LTNs: friend or foe?

The backlash against Low Traffic Neighbourhoods being implemented increasingly in our cities are, perhaps, the first gasps of anguish at major change.

Most LTNs involve closing one end of a residential road so that it cannot be used as a ‘rat run’ by through traffic. The theory is that residents can access the street – albeit with a detour – but overall, there’s a huge traffic reduction which makes the street safer and reduces the pollution on that street. In general, they have been well received by residents in LTNs.

Not so much the non-residents, whose habit of using those streets has had to change. They find themselves displaced on to perimeter roads which were already congested at peak times, and are now worse. Opponents of LTNs say this just displaces the pollution and gives it to someone else. They’re right….but only if everyone in that traffic queue continues to make the same mistake.

There’s a latency in all major changes to traffic priority, during which the message slowly sinks in. In point of fact, almost half of all private car journeys in London are less than 3km, and a third under 2km. Only a fifth of all car journeys in London are connected to work. I feel the angst of essential car users stuck in that traffic, but why direct your ire at LTNs? The actual cause of your problem is the majority of drivers who should have walked, cycled or caught the bus for their non-essential journey.

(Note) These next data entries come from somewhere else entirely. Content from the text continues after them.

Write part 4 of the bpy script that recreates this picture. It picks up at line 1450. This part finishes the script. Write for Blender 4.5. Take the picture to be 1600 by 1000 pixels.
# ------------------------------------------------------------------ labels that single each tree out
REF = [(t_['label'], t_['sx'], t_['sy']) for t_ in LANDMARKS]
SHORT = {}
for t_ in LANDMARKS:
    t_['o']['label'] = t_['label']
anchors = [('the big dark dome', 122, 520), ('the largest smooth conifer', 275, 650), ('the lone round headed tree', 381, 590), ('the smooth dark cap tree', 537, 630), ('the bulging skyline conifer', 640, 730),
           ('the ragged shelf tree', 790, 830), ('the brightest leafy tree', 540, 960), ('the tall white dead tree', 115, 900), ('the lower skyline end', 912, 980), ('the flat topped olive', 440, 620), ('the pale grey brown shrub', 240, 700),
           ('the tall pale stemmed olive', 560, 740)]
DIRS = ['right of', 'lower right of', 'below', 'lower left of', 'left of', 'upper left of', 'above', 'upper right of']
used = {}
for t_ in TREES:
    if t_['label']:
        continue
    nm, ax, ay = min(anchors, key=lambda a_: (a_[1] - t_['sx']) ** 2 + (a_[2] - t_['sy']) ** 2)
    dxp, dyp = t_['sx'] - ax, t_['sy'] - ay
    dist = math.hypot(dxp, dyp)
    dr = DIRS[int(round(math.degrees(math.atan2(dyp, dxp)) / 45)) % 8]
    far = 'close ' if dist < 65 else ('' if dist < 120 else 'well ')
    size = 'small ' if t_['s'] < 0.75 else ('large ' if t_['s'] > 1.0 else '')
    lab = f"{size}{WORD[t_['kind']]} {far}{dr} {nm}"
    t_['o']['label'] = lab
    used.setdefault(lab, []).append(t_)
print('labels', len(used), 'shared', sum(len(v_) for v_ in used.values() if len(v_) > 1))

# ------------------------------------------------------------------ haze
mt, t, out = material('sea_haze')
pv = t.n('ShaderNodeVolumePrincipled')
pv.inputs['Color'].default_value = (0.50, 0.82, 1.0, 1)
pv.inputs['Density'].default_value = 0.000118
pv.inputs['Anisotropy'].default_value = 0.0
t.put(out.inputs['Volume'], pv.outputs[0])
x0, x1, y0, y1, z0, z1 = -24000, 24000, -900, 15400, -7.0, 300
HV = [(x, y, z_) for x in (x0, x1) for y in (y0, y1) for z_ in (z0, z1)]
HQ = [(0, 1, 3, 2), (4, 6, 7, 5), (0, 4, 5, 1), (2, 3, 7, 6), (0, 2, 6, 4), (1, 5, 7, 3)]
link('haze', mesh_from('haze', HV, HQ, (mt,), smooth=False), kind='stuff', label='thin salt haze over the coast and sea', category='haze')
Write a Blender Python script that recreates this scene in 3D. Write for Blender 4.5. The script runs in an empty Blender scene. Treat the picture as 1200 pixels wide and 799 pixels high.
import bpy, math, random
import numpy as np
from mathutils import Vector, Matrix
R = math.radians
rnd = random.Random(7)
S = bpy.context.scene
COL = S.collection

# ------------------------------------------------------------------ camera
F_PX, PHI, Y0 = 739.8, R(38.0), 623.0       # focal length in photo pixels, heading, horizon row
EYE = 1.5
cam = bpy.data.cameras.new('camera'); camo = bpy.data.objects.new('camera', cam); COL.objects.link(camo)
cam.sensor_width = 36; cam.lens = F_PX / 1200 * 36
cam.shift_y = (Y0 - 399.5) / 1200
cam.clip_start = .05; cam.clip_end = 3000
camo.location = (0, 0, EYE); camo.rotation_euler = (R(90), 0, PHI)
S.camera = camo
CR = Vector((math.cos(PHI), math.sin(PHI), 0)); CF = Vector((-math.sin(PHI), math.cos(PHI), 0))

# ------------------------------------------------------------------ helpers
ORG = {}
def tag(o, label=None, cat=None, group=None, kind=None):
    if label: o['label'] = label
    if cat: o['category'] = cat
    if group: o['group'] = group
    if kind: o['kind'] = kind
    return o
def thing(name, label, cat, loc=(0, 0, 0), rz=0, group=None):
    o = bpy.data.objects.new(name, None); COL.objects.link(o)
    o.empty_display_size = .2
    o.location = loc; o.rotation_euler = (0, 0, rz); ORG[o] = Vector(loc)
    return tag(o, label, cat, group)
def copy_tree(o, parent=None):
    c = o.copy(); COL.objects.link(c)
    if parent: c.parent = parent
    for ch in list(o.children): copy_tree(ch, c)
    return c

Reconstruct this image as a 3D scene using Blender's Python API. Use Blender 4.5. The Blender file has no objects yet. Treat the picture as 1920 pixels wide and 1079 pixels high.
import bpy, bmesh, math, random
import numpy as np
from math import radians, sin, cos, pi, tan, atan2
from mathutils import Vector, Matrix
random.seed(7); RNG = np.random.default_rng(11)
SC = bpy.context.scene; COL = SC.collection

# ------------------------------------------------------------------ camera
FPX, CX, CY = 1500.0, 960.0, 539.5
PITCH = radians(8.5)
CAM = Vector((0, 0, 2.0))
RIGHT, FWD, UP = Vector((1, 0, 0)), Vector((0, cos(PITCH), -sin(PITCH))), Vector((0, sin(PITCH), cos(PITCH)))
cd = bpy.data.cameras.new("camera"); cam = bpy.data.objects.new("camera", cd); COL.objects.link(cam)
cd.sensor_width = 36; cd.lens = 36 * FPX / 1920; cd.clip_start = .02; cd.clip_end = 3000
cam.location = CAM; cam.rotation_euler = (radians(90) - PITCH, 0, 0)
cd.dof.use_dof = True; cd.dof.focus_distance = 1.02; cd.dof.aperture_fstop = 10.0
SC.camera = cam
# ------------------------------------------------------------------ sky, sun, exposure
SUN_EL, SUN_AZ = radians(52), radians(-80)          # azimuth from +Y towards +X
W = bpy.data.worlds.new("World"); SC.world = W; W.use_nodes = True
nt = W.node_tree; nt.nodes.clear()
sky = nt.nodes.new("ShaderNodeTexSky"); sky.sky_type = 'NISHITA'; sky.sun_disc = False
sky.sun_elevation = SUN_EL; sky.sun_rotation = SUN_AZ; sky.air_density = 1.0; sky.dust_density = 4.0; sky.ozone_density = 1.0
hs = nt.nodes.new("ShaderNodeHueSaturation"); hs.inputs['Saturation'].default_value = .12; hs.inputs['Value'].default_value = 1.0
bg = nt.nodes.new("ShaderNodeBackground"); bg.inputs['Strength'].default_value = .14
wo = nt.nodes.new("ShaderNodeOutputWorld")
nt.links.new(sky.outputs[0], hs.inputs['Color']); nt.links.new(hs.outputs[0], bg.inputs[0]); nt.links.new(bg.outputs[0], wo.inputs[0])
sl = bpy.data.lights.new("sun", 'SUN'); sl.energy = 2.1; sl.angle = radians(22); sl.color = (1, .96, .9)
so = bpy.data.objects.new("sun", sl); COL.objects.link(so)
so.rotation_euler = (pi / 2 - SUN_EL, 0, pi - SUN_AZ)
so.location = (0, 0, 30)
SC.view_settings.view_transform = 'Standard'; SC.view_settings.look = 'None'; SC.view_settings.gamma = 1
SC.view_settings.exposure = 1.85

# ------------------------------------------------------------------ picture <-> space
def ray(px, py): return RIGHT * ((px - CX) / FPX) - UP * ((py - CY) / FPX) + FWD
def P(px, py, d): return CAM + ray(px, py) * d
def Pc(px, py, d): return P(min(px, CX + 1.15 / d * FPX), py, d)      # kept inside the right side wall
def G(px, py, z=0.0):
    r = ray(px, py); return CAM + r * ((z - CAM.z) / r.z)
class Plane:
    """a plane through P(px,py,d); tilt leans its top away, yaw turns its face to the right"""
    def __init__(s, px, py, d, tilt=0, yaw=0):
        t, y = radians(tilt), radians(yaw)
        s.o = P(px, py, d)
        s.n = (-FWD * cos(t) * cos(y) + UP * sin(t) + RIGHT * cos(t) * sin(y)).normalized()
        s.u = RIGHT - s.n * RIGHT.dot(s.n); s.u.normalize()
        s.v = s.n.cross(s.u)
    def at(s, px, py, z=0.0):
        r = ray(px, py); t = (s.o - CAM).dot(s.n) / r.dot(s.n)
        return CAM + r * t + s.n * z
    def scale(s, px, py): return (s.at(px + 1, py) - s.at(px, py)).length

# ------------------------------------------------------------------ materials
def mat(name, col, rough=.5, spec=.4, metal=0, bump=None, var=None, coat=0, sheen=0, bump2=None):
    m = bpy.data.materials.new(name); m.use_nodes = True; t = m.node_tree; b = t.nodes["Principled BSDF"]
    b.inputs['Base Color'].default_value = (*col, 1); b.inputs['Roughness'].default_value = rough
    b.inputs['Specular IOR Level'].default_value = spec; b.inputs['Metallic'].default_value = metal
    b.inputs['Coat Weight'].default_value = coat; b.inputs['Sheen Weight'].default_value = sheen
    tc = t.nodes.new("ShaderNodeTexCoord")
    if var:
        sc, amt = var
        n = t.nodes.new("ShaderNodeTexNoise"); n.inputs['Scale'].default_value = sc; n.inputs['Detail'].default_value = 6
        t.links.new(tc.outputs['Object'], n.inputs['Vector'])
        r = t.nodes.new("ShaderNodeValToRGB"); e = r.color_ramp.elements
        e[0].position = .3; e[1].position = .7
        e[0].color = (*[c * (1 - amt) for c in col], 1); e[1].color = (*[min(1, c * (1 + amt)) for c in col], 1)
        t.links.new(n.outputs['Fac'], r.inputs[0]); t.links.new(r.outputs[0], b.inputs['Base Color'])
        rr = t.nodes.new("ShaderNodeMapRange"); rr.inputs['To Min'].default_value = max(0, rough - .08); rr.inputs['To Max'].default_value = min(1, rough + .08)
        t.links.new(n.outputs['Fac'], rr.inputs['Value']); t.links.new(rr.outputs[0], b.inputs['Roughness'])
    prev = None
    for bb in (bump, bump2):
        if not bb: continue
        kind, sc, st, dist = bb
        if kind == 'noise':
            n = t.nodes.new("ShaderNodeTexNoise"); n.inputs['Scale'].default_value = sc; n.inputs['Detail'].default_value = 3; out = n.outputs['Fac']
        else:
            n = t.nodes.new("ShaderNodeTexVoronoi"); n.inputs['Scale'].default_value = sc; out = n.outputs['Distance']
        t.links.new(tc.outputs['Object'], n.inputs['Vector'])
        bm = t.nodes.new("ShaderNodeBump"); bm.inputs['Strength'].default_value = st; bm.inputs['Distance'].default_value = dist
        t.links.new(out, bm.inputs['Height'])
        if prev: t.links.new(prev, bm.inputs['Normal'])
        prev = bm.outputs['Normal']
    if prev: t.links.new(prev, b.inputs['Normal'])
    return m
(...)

When it comes to public protest, very few nations show the commitment of the French. Yet when in 2015, Paris’ Mayor Anne Hildago decided to close roads across the city and create a new cycling infrastructure, convert parking into bicycle parks and generally make car driving very difficult. There was minimal protest, mainly because traffic speeds were at an all-time low, and Parisians were fed up with the situation.

It’s Thanksgiving in LA…

Now, Paris has announced that it will be buying 3,500 new buses for 1.8 billion Euros in the next three years as Parisians get the message and use public transport. With some stick as well as carrot, modal shift can happen.

In this sense, perhaps the LTNs will support modal shift; making drivers’ lives hell until they, finally, look at alternative ways to get around. Logic suggests that there will then come a time when that 20% essential car users will have an easier journey to work as more of the 80% leisure drivers come to their senses.

This really isn’t a ‘war on motorists’ any more than green belt is a war on homeowners. In towns and cities, we physically cannot build more roadspace to accommodate unlimited cars, and at the cost per mile according to road builders, can’t really afford to Tarmac over the countryside either. I’m 67 this year, and have lived through the period when we convinced ourselves we can have unlimited use of private cars; it is becoming plain that we can’t, for our own good and that of the planet.

The road we’re now on is absolutely inevitable, and if you doubt that statement, take a look across The Pond at the ten-lane ‘freeways’ on any public holiday. The country that was created by the railways which has almost forsaken public transport. I was in New York last year, being gassed by passing Peterbilts in Times Square; we really, really don’t want that.

It’s telling that aside from the sigh of relief from homeowners in LTNs now that their kids can play outside a little more safely, there’s been another bonus; properties in LTNs are going up in price faster than their neighbours, according to estate agency Savills. So although some claim that LTN residents are angry about their own access to their homes, this isn’t borne out by the numbers.